Dataset excerpt
====================

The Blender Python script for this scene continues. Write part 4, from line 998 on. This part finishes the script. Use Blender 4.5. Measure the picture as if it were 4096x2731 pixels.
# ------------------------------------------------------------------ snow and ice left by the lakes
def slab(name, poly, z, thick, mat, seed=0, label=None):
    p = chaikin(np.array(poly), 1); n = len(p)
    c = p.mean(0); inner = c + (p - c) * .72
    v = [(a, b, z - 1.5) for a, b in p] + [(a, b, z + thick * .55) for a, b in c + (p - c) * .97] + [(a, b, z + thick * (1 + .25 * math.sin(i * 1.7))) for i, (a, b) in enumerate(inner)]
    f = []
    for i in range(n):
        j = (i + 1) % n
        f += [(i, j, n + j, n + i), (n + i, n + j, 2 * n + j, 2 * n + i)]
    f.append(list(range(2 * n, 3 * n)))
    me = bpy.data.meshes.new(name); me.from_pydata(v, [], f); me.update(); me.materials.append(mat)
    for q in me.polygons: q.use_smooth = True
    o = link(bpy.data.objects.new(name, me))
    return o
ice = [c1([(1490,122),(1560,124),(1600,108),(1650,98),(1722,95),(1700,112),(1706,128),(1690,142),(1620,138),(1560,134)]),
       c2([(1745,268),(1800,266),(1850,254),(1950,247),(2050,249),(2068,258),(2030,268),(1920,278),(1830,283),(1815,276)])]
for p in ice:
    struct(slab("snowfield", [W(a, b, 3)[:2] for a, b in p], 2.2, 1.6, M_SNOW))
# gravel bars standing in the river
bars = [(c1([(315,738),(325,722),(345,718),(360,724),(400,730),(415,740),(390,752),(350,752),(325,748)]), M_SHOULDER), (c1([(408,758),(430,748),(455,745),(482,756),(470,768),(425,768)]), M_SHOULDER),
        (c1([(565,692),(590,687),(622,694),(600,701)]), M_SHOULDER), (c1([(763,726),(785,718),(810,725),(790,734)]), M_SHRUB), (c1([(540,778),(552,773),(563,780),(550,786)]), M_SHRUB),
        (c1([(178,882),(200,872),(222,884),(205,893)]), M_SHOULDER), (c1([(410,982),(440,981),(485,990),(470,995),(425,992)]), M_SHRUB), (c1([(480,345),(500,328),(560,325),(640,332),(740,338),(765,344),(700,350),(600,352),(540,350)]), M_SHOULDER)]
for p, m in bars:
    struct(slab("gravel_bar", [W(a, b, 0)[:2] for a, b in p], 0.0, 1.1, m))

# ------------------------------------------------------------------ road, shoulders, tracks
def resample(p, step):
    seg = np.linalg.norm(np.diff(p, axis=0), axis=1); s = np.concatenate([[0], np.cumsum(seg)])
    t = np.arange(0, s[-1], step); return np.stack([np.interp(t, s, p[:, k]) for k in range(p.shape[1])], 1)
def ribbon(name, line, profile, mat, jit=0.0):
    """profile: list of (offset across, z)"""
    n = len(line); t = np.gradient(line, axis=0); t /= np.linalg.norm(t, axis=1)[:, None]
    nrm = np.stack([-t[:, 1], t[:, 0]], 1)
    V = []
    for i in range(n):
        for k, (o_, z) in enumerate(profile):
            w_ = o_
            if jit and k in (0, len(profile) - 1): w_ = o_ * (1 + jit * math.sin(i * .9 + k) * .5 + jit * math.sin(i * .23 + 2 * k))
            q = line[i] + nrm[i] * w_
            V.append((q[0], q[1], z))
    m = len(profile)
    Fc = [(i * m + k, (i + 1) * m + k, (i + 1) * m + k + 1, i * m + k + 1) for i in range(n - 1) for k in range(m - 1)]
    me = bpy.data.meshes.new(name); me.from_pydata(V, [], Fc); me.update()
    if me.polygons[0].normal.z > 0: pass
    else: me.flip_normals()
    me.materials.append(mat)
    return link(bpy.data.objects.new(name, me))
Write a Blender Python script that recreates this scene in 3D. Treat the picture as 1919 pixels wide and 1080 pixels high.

====================

#### Task instructions:
Repeat all of the records above exactly as written.

#### Written solution:
The Blender Python script for this scene continues. Write part 4, from line 998 on. This part finishes the script. Use Blender 4.5. Measure the picture as if it were 4096x2731 pixels.
# ------------------------------------------------------------------ snow and ice left by the lakes
def slab(name, poly, z, thick, mat, seed=0, label=None):
    p = chaikin(np.array(poly), 1); n = len(p)
    c = p.mean(0); inner = c + (p - c) * .72
    v = [(a, b, z - 1.5) for a, b in p] + [(a, b, z + thick * .55) for a, b in c + (p - c) * .97] + [(a, b, z + thick * (1 + .25 * math.sin(i * 1.7))) for i, (a, b) in enumerate(inner)]
    f = []
    for i in range(n):
        j = (i + 1) % n
        f += [(i, j, n + j, n + i), (n + i, n + j, 2 * n + j, 2 * n + i)]
    f.append(list(range(2 * n, 3 * n)))
    me = bpy.data.meshes.new(name); me.from_pydata(v, [], f); me.update(); me.materials.append(mat)
    for q in me.polygons: q.use_smooth = True
    o = link(bpy.data.objects.new(name, me))
    return o
ice = [c1([(1490,122),(1560,124),(1600,108),(1650,98),(1722,95),(1700,112),(1706,128),(1690,142),(1620,138),(1560,134)]),
       c2([(1745,268),(1800,266),(1850,254),(1950,247),(2050,249),(2068,258),(2030,268),(1920,278),(1830,283),(1815,276)])]
for p in ice:
    struct(slab("snowfield", [W(a, b, 3)[:2] for a, b in p], 2.2, 1.6, M_SNOW))
# gravel bars standing in the river
bars = [(c1([(315,738),(325,722),(345,718),(360,724),(400,730),(415,740),(390,752),(350,752),(325,748)]), M_SHOULDER), (c1([(408,758),(430,748),(455,745),(482,756),(470,768),(425,768)]), M_SHOULDER),
        (c1([(565,692),(590,687),(622,694),(600,701)]), M_SHOULDER), (c1([(763,726),(785,718),(810,725),(790,734)]), M_SHRUB), (c1([(540,778),(552,773),(563,780),(550,786)]), M_SHRUB),
        (c1([(178,882),(200,872),(222,884),(205,893)]), M_SHOULDER), (c1([(410,982),(440,981),(485,990),(470,995),(425,992)]), M_SHRUB), (c1([(480,345),(500,328),(560,325),(640,332),(740,338),(765,344),(700,350),(600,352),(540,350)]), M_SHOULDER)]
for p, m in bars:
    struct(slab("gravel_bar", [W(a, b, 0)[:2] for a, b in p], 0.0, 1.1, m))

# ------------------------------------------------------------------ road, shoulders, tracks
def resample(p, step):
    seg = np.linalg.norm(np.diff(p, axis=0), axis=1); s = np.concatenate([[0], np.cumsum(seg)])
    t = np.arange(0, s[-1], step); return np.stack([np.interp(t, s, p[:, k]) for k in range(p.shape[1])], 1)
def ribbon(name, line, profile, mat, jit=0.0):
    """profile: list of (offset across, z)"""
    n = len(line); t = np.gradient(line, axis=0); t /= np.linalg.norm(t, axis=1)[:, None]
    nrm = np.stack([-t[:, 1], t[:, 0]], 1)
    V = []
    for i in range(n):
        for k, (o_, z) in enumerate(profile):
            w_ = o_
            if jit and k in (0, len(profile) - 1): w_ = o_ * (1 + jit * math.sin(i * .9 + k) * .5 + jit * math.sin(i * .23 + 2 * k))
            q = line[i] + nrm[i] * w_
            V.append((q[0], q[1], z))
    m = len(profile)
    Fc = [(i * m + k, (i + 1) * m + k, (i + 1) * m + k + 1, i * m + k + 1) for i in range(n - 1) for k in range(m - 1)]
    me = bpy.data.meshes.new(name); me.from_pydata(V, [], Fc); me.update()
    if me.polygons[0].normal.z > 0: pass
    else: me.flip_normals()
    me.materials.append(mat)
    return link(bpy.data.objects.new(name, me))
Write a Blender Python script that recreates this scene in 3D. Treat the picture as 1919 pixels wide and 1080 pixels high.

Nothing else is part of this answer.